We could say CPA has been a valuable experience. Many councils would admit they have learned a lot, particularly from self-assessment. But the burdensome and frustrating inspection visits often seemed less useful. In most cases, CPA does show what we know already to be true - councils are mostly doing a good job. And where they are not, they are working very hard to improve.

The process will be valuable because, after much lobbying by the LGA, the government has agreed significant freedoms for top-performing councils with the promise of less regulation and less inspection in the future.

The LGA will continue to fight for more freedoms for all councils in the future. We want all councils to be able to address the real needs of their communities all the time, instead of having to answer the latest call of central government's newest initiatives in order to win more funds.

There is a clear argument to give some of the councils who need to improve more freedoms. It will enable them to spend more time addressing their communities' needs and improving services, instead of writing plans which often no one reads.

The LGA has worked hard to ensure the process has been as fair and as sensible as possible. The government will portray this exercise as a comprehensive and independent look at the effectiveness of councils. We hope that will be the view of the first councils participating. There will be some that feel it has not given them a fair outcome, due to methodology.

Local government has co-operated, offered itself up for further scrutiny and enabled a set of public facts and figures to be communicated to the wider world.

The final outcomes of this first round of CPA will not be without pain for some councils. The LGA is here to support them, whether they feel aggrieved at or have to face up to their need to improve, or both.

The next round of CPA will cover district councils.

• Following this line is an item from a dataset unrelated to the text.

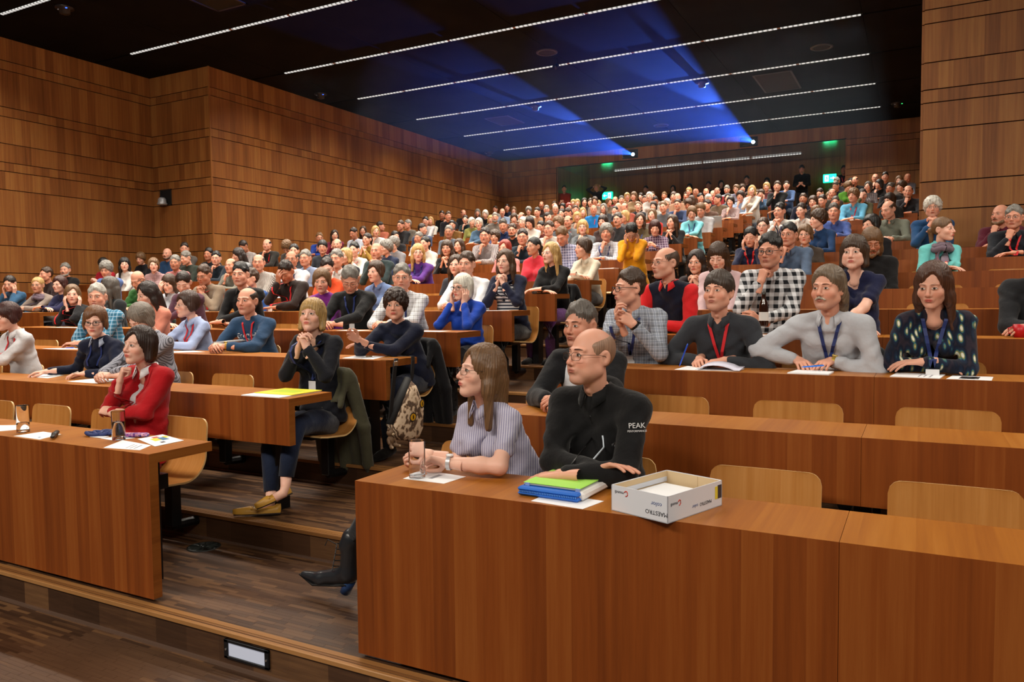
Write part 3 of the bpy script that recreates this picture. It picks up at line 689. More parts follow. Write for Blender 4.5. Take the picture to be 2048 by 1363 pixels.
@cached
def hand_tpl(lod, pose):
    """right hand: wrist at the origin, fingers along -Y, palm towards -Z, thumb on the +X side"""
    h = LOD[lod]['hand']; g = G((-.085, -.215, -.10), (.10, .09, .06), h); (a1, a2, a3), th = HANDP[pose]
    g.cap((0, .08, .0), (0, 0, 0), .031, .026, .01, flat=((0, 0, 1), .82))
    f = [(-.033, -.078, .046, .8), (-.012, -.087, .052, 1), (.011, -.088, .050, 1.0), (.033, -.082, .046, .92)]
    f = [(.031, -.084, .045, .95), (.0105, -.091, .050, 1.03), (-.0105, -.088, .047, 1.0), (-.030, -.078, .038, .85)]
    for x, y, L, sc in f: g.cap((x * .55, -.005, 0), (x * .95, y * .95, 0), .0155, .0115, .016, flat=((0, 0, 1), .85))
    k = .002 if lod == 0 else .003
    for i, (x, y, L, sc) in enumerate(f):
        p = np.array((x, y, 0.)); ang = 0; r = .0092 * (.9 if i == 3 else 1); sp = x * 1.3
        for s_, (l, da) in enumerate(((L, a1 + .07 * i), (L * .62, a2), (L * .48, a3))):
            ang += da; d = np.array((sp * math.cos(ang) * .9, -math.cos(ang), -math.sin(ang))); d /= np.linalg.norm(d); q = p + d * l
            g.cap(p, q, r, r * .92, k); p = q; r *= .93
    p = np.array((.022, -.022, -.006)); d1 = np.array((.72, -.66, -.2 - .5 * th)); d2 = np.array((.42 - .9 * th, -.88, -.15 - .35 * th)); d3 = np.array((.25 - 1.1 * th, -.9, -.2 - .3 * th)); r = .0135
    for d, l in ((d1, .040), (d2, .034), (d3, .028)):
        q = p + d / np.linalg.norm(d) * l; g.cap(p, q, r, r * .86, .006 if l > .035 else k); p = q; r *= .88
    V, Q = g.mesh(); return V.astype(np.float32), Q
def frame_hand(wr, d, pn, left, sc=1.0):
    """matrix placing the hand template: fingers along d, palm facing pn"""
    d = np.array(d, float); d /= np.linalg.norm(d); pn = np.array(pn, float); pn = pn - d * (pn @ d); pn /= max(np.linalg.norm(pn), 1e-6)
    y = -d; z = -pn; x = np.cross(y, z)
    return np.stack([x * (-1 if left else 1), y, z], 1) * sc, np.array(wr, float)
def ik(S, W, l1, l2, pole):
    S, W, pole = np.array(S, float), np.array(W, float), np.array(pole, float)
    d = W - S; L = np.linalg.norm(d); Lm = min(L, (l1 + l2) * .995)
    if L > Lm: W = S + d / L * Lm; L = Lm
    L = max(L, abs(l1 - l2) + .02); u = d / max(np.linalg.norm(d), 1e-6); a = (l1 * l1 - l2 * l2 + L * L) / (2 * L); hh = math.sqrt(max(l1 * l1 - a * a, 0))
    p = pole - u * (pole @ u); p /= max(np.linalg.norm(p), 1e-6)
    return S + u * a + p * hh, W
# ------------------------------------------------------------ materials of people
def skin(tone, name):
    k = 'skin_' + name
    if k in _mats: return _mats[k]
    t = NT(k, .48, .4); v = t.new('ShaderNodeAttribute', attribute_name='hl').outputs['Vector']; x, y, z = t.xyz(v)
    def blob(cx, cz, rx, rz, ymax=-.05):
        a = t.math('DIVIDE', t.math('SUBTRACT', t.math('ABSOLUTE', x), cx), rx); b = t.math('DIVIDE', t.math('SUBTRACT', z, cz), rz)
        r2 = t.math('ADD', t.math('MULTIPLY', a, a), t.math('MULTIPLY', b, b)); f = t.math('SUBTRACT', 1.35, r2); f.node.use_clamp = True
        g_ = t.math('LESS_THAN', y, ymax); return t.math('MULTIPLY', t.math('MULTIPLY', f, 1.0), g_)
    c = s2l(tone); n = t.noise(t.coord('Object'), 38, 3)
    c1 = t.mix(t.math('MULTIPLY', n, .35), c, tuple(v_ * f for v_, f in zip(c[:3], (1.0, .78, .70))) + (1,))
    red = tuple(v_ * f for v_, f in zip(c[:3], (.98, .62, .55))) + (1,)
    c1 = t.mix(t.math('MULTIPLY', blob(.043, -.03, .024, .022), .38), c1, red)
    c1 = t.mix(t.math('MULTIPLY', blob(0, -.028, .014, .016, -.09), .40), c1, red)
    lipc = tuple(v_ * f for v_, f in zip(c[:3], (.78, .42, .40) if name[0] == 'm' else (.80, .30, .32))) + (1,)
    c1 = t.mix(blob(0, -.0615, .0215, .0105, -.075), c1, lipc)
    ml = t.math('MULTIPLY', blob(0, -.0612, .021, .0017, -.07), .8); c1 = t.mix(ml, c1, (.06, .015, .012, 1))
    if name.startswith('m'):
        st = t.math('MULTIPLY', blob(0, -.085, .062, .04, -.01), .22); c1 = t.mix(st, c1, (.16, .12, .11, 1))
    t.base(c1); t.b.inputs['Subsurface Weight'].default_value = .12; t.b.inputs['Subsurface Radius'].default_value = (.9, .35, .2); t.b.inputs['Subsurface Scale'].default_value = .008
    t.bump(n, .0008, .15); _mats[k] = t.m; return t.m
SKIN = {'m1': 'dca48c', 'm2': 'd0957c', 'm3': 'b97f64', 'w1': 'e6b8a4', 'w2': 'dba790', 'w3': 'c8947a'}
HAIRC = dict(k='100c0b', d='241712', b='3d2818', n='6b4e32', y='b8935a', g='77746e', w='c9c5bb', r='8a2a1c', m='3a1712', x='4a443e')
def hair_mat(c):
    k = 'hair_' + c
    if k in _mats: return _mats[k]
    t = NT(k, .42, .5); v = t.coord(attr='hl'); x, y, z = t.xyz(v)
    az = t.math('ARCTAN2', x, t.math('SUBTRACT', y, .03)); cb = t.new('ShaderNodeCombineXYZ')
    t.ln(t.math('MULTIPLY', az, 22), cb.inputs[0]); t.ln(t.math('MULTIPLY', z, 9), cb.inputs[1]); t.ln(t.math('MULTIPLY', y, 14), cb.inputs[2])
    n = t.noise(cb.outputs[0], 1.0, 4, .65); b = s2l(HAIRC.get(c, c))
    lo = tuple(q * .42 for q in b[:3]); hi = tuple(min(1, q * 1.55 + .012) for q in b[:3])
    t.base(t.ramp(n, [(.28, lo), (.5, b[:3]), (.72, hi)])); t.bump(n, .004, .6); _mats[k] = t.m; return t.m
def cloth(code):
    """hex colour, then p = checked, s = striped, i = ikat"""
    k = 'cloth_' + code
    if k in _mats: return _mats[k]
    t = NT(k, .85, .2); c = s2l(code[:6]); pat = code[6:7]; v = t.coord('Object'); n = t.noise(v, 9, 4)
    x, y, z = t.xyz(v)
    def band(a, f, w_, ph=0.): return t.math('LESS_THAN', t.math('FRACT', t.math('ADD', t.math('MULTIPLY', a, f), ph)), w_)
    dk = tuple(q * .72 for q in c[:3]) + (1,); col = t.mix(n, c, dk)
    if pat == 'p':
        lum = sum(c[:3]) / 3; o1 = (.62, .60, .58, 1) if lum < .12 else tuple(q * .12 for q in c[:3]) + (1,)
        u = t.math('ADD', x, t.math('MULTIPLY', y, .55)); f = 26
        a = t.math('MULTIPLY', t.math('ADD', band(u, f, .42), band(z, f, .42)), .5); col = t.mix(t.math('MULTIPLY', a, .62), col, o1)
        col = t.mix(t.math('MULTIPLY', t.math('MAXIMUM', band(u, f, .10, .35), band(z, f, .10, .35)), .55), col, (.75, .75, .76, 1) if lum < .35 else s2l('2c3c5c'))
    elif pat == 'b':
        u = t.math('ADD', x, t.math('MULTIPLY', y, .55)); f = 17
        a = t.math('MULTIPLY', t.math('ADD', band(u, f, .5), band(z, f, .5)), .5); col = t.mix(a, s2l('d8dade'), s2l('15181d'))
    elif pat == 's':
        col = t.mix(band(t.math('ADD', x, t.math('MULTIPLY', z, .35)), 85, .38), col, (.6, .58, .56, 1) if sum(c[:3]) < .6 else tuple(q * .25 for q in c[:3]) + (1,))
    elif pat == 'l':
        col = t.mix(t.math('MULTIPLY', band(t.math('ADD', x, t.math('MULTIPLY', y, .45)), 90, .34), .85), col, s2l('6f6a94'))
    elif pat == 'h':
        col = t.mix(band(z, 30, .42), s2l('e6e6ea'), s2l('20263c'))
    elif pat == 'i':
        cbx = t.new('ShaderNodeCombineXYZ'); t.ln(t.math('ADD', x, t.math('MULTIPLY', y, .4)), cbx.inputs[0]); t.ln(t.math('MULTIPLY', z, .36), cbx.inputs[1])
        vo = t.new('ShaderNodeTexVoronoi'); vo.inputs['Scale'].default_value = 36; t.ln(cbx.outputs[0], vo.inputs['Vector'])
        col = t.ramp(vo.outputs['Distance'], [(.0, s2l('f0eede')), (.17, s2l('cfd2c0')), (.22, s2l('8f8438')), (.30, s2l('2f6a70')), (.36, s2l('16263e')), (.6, s2l('0e1526')), (.8, s2l('2a2430'))])
    t.base(col); w2 = t.noise(t.coord('Object', (1, 1, 1)), 14, 3); t.bump(w2, .025, .4); t.b.inputs['Sheen Weight'].default_value = .12; _mats[k] = t.m; return t.m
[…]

I urge the Audit Commission to listen carefully to the concerns being strongly expressed about the complex nature of their assessment proposals. Let's have something simple, clear and in proportion to the more modest resources available to these smaller councils.

Meanwhile, I believe it would be interesting for a number of government departments and agencies to undergo a similar exercise. They might find some self-examination, independent inspection and publication of findings would be a useful experience for them too. The LGA would be happy to nominate a team of experienced councillors and officers to join the inspection teams.